Este seria o pretexto oficial para a visita, e talvez o verão tórrido, dos Andes Centrais ao Atlàntico, faça das suas para esquentar cabeças, pois reinam os desencontros e o nervosismo nos gabinetes palacianos.
A verdadeira missão de Bachelet no Vaticano, não admitida publicamente pela diplomacia chilena, tem pressa e consiste em contrabalançar o encontro de Evo Morales com o Papa Francisco, ocorrido em meados de 2014, ocasião em que o Pontífice confirmou sua visita à Bolívia em 2015, visita que por sua vez gerou nervosismo no palácio La Moneda e na chancelaria chilena.
Pano de fundo da competição pela bênção – e quem sabe, pela mediação - do Papa é a ação protocolada em abril de 2013 pela Bolívia na Corte Internacional de Justiça (CIJ), de Haia, que obejtiva obrigar o Chile a sentar à mesa e negociar uma saída soberana da Bolívia ao Pacífico, perdida na Guerra do Salitre (1879-1883).
Cordiais durante o primeiro mandato de Bachelet (2006-2010), desde o final da gestão Sebastián Piñera e neste primeiro ano do segundo mandato da presidenta socialista, as relações entre a Bolívia e o Chile se tornaram tensas, subindo de tom – tom agravado com o apoio declarado à Bolívia pelos países da ALBA e o presidente uruguaio, José Mujica.

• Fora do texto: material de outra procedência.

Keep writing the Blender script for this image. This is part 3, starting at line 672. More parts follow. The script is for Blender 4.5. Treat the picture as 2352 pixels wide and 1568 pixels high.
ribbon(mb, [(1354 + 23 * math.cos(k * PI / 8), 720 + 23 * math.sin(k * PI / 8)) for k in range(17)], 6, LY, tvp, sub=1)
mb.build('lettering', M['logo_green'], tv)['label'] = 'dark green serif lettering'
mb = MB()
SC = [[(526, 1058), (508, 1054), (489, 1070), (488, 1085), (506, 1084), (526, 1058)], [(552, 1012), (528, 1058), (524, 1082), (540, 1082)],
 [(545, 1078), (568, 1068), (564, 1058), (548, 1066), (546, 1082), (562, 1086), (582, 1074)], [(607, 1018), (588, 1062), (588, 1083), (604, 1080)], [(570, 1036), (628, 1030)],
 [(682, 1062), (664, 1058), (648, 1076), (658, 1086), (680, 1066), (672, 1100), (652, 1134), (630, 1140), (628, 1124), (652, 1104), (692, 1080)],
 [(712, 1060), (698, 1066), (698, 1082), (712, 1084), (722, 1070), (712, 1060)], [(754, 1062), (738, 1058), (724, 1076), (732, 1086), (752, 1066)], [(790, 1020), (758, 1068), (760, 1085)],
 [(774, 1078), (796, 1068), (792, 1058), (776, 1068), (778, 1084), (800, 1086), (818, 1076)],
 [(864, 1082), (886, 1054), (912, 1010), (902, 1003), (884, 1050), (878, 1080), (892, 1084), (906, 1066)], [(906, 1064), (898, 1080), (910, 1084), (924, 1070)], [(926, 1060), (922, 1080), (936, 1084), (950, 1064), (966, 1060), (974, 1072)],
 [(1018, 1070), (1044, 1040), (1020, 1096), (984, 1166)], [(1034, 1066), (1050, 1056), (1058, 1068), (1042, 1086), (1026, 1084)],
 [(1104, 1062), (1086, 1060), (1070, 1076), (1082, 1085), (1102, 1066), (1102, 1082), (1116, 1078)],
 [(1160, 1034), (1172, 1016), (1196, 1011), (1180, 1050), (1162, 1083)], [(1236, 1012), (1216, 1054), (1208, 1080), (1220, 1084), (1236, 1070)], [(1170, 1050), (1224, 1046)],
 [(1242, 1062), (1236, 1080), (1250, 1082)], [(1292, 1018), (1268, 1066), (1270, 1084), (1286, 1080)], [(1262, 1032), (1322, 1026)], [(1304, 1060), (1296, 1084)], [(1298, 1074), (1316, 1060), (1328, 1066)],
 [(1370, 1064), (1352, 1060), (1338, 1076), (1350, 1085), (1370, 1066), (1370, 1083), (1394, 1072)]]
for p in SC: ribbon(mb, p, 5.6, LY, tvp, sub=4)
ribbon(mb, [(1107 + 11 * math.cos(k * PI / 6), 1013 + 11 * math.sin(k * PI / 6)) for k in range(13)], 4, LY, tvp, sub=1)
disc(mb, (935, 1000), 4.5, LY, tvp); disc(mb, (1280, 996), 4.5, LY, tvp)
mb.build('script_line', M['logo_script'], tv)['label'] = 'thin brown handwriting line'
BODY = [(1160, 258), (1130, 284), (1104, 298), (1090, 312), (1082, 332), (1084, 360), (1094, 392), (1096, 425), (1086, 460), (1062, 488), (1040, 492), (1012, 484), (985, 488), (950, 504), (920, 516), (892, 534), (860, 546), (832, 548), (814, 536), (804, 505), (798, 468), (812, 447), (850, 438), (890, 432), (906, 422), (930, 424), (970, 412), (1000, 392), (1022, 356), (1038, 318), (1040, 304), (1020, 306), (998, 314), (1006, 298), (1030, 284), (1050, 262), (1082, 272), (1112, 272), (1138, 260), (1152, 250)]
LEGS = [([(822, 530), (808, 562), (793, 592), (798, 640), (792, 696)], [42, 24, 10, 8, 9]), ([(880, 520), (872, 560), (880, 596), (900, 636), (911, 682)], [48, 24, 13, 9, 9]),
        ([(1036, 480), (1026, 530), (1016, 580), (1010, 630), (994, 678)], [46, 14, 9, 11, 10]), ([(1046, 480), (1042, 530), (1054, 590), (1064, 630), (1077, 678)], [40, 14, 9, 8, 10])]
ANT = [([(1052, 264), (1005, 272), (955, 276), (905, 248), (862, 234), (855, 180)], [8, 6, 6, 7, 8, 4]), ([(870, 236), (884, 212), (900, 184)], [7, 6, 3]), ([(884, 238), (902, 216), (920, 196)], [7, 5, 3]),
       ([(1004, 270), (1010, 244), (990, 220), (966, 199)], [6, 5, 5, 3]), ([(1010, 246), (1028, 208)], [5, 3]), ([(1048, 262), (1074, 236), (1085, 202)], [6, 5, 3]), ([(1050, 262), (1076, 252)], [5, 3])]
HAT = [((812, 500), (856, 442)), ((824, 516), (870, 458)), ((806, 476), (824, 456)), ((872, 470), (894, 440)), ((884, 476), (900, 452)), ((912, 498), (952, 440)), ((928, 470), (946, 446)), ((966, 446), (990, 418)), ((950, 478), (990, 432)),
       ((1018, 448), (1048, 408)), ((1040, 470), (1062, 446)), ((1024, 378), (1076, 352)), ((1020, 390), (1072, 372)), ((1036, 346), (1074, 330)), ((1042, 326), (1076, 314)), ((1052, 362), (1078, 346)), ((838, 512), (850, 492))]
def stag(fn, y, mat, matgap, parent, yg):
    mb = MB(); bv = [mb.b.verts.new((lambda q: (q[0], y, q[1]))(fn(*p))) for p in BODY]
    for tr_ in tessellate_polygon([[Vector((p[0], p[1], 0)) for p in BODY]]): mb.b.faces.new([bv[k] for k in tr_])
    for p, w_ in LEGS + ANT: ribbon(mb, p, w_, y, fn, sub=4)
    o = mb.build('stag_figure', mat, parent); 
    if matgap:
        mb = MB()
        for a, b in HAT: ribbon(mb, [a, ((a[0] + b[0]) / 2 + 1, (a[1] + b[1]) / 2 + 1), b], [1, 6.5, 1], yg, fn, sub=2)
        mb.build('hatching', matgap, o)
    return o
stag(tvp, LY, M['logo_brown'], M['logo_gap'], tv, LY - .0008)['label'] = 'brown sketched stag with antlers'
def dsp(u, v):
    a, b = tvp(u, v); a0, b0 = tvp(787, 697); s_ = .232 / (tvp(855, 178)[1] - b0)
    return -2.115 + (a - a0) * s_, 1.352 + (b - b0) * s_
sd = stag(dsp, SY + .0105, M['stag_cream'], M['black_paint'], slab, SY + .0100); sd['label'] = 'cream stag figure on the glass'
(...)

Perdedor da disputa marítima com o Peru na mesma CIJ, em 2014, e assustado com a bancada de juristas internacionais de primeira linha, contratados pela Bolívia e coordenados por Phillip Sands - o inglês com máster da Universidade de Cambridge que em 1999 rejeitou uma proposta indecorosa para defender o ditador Augusto Pinochet, durante sua prisão domiciliar em Londres, e que, ao contrário, tentou forçar sua extradição à Espanha - o Chile teme perder mais uma batalha limítrofe, na qual os assessores de Bachelet não querem ceder um dedo, com medo de perder a mão. Na verdade, a bagatela de 5 km do total de 400 km de litoral boliviano “incorporados” pelo Chile em 1883.